The challenge facing the new Human Rights Council is to build an international institution that has the capacity to motivate states to comply with current and future human rights norms, including those set forth in the Declaration on the Rights of Indigenous Peoples.
Julian Burger, Coordinator of the Unit on Indigenous Peoples at the Office of the High Commissioner for Human Rights (OHCHR), proposes that the Human Rights Council create its own high-level Working Group composed of member states and indigenous representatives to aid it in designing the next generation of norms and effective enforcement mechanisms to protect indigenous peoples’ rights. As he puts it, “It has taken 50 years of work to plant indigenous peoples’ concerns firmly on the international agenda. It would be a tragedy to lose momentum now. We need the new Human Rights Council to establish a mechanism of its own that can expand on and strengthen rights protections for indigenous peoples.”
Some might argue that indigenous peoples already have adequate voice within the United Nations through the U.N. Permanent Forum on Indigenous Issues and the Special Rapporteur on the Human Rights and Fundamental Freedoms of Indigenous Peoples. But while enormously valuable, these institutions are designed to fill niches distinct from the indigenous-rights promotion and protection body contemplated here.
The Permanent Forum will continue to exist as a sub-body of the U.N.’s Economic and Social Council (ECOSOC), and, as such, its mandate will remain focused on economic, social, and cultural development issues that range well beyond the compass of human rights enforcement. Because of its U.N. advisory and coordination role, it is not in a position to do human rights standard-setting or monitoring. The special rapporteur’s mandate consists of investigating cases, country situations, or themes involving violations of indigenous rights. While the current special rapporteur, Rodolfo Stavenhagen, has done yeoman’s work with virtually no resources, the office is too modest a mechanism to ensure the bona fide advancement of Indigenous Peoples’ rights.
Responsibility for ensuring that indigenous peoples’ rights are treated as a matter of high priority throughout the United Nations system lies with the new Human Rights Council.
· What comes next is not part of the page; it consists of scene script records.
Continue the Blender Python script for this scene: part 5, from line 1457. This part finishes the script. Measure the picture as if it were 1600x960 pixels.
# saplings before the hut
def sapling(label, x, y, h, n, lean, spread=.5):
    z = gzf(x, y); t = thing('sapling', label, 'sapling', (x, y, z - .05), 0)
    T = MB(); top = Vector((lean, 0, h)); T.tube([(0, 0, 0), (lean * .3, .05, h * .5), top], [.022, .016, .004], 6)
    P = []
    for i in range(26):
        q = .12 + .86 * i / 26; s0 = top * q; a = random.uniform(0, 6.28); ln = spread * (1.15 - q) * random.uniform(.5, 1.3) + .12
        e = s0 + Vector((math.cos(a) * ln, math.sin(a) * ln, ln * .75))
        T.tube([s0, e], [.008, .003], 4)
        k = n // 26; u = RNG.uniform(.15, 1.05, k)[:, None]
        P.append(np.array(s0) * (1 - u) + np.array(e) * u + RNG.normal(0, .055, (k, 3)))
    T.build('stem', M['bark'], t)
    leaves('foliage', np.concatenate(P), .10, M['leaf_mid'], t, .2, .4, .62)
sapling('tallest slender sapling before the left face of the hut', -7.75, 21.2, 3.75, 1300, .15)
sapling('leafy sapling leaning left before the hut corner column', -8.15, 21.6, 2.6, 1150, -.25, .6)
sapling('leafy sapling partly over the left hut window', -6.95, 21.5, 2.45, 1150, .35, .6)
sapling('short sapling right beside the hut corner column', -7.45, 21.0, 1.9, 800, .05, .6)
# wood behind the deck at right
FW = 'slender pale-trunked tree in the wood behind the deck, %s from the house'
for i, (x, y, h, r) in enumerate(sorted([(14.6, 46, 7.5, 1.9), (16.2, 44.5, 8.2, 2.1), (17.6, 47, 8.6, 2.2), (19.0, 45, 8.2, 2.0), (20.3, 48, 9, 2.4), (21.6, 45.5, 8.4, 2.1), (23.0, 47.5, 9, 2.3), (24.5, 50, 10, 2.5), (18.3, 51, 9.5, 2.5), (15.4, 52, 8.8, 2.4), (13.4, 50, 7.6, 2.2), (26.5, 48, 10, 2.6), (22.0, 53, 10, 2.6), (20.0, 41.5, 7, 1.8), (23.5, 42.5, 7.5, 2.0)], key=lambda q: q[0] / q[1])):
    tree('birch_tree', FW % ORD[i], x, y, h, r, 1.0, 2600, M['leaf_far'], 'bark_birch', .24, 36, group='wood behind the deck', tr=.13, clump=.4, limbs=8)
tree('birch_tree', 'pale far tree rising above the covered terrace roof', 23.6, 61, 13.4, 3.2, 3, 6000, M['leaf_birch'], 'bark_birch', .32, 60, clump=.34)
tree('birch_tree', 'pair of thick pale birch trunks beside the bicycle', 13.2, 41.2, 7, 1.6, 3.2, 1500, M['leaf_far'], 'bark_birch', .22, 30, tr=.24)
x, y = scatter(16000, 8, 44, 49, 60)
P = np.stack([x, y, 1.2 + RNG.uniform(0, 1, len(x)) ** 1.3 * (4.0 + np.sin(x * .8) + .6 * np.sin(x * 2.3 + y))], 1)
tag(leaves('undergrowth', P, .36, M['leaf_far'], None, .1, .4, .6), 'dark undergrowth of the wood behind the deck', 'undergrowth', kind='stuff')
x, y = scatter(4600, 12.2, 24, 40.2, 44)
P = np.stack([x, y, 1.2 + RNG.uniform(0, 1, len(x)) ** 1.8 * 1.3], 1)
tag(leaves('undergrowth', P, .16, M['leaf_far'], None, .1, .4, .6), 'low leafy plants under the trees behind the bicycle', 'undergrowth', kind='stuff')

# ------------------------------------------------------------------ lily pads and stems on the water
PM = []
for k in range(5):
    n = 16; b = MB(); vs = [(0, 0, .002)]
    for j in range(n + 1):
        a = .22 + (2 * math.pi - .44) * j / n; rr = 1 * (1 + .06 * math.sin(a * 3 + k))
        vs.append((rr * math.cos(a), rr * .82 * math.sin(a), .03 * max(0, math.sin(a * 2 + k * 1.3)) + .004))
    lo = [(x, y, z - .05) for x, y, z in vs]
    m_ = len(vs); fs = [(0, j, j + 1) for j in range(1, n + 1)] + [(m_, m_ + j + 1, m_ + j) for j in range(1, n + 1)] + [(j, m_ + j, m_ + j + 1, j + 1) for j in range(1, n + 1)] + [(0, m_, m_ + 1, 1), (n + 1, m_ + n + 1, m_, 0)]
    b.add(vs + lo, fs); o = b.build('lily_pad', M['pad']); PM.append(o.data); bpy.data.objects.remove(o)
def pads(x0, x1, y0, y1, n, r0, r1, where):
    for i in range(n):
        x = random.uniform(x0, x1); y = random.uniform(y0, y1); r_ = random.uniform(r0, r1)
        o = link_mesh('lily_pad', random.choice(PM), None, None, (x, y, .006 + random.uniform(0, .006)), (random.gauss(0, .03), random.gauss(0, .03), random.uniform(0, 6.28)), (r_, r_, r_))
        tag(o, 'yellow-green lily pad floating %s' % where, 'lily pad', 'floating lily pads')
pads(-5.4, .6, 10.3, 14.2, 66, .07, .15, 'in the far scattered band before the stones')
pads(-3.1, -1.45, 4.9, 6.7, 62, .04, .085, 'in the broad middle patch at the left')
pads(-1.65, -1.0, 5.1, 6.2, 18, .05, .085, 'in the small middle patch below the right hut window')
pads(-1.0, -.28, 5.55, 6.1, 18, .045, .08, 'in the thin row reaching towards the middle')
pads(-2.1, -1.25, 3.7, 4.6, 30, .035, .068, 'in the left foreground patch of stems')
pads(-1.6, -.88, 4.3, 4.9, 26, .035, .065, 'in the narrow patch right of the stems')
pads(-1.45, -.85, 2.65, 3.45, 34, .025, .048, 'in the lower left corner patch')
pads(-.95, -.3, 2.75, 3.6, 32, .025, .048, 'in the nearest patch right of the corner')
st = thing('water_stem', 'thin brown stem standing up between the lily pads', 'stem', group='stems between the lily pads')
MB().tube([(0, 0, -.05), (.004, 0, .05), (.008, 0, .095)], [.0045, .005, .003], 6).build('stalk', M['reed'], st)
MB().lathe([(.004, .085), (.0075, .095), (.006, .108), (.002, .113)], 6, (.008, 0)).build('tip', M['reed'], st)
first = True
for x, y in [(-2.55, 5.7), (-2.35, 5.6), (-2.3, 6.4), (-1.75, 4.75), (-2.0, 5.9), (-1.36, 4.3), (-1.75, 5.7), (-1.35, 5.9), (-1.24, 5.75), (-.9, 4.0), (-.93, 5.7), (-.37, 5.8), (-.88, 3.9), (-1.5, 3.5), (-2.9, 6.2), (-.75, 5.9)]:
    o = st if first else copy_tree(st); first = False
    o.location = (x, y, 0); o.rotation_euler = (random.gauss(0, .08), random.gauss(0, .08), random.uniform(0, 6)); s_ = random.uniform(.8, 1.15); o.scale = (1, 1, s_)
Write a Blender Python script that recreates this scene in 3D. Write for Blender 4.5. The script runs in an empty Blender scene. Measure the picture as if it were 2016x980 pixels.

Those of us who care about the protection of international human rights, and particularly about the well-being and future of the world’s most marginalized and beleaguered peoples, must seize the moment to ensure that the new Council effectively fulfills its responsibility to promote full respect for and enforcement of the Declaration on the Rights of Indigenous Peoples. You can be sure that Cultural Survival will be pressing the case this spring in Geneva.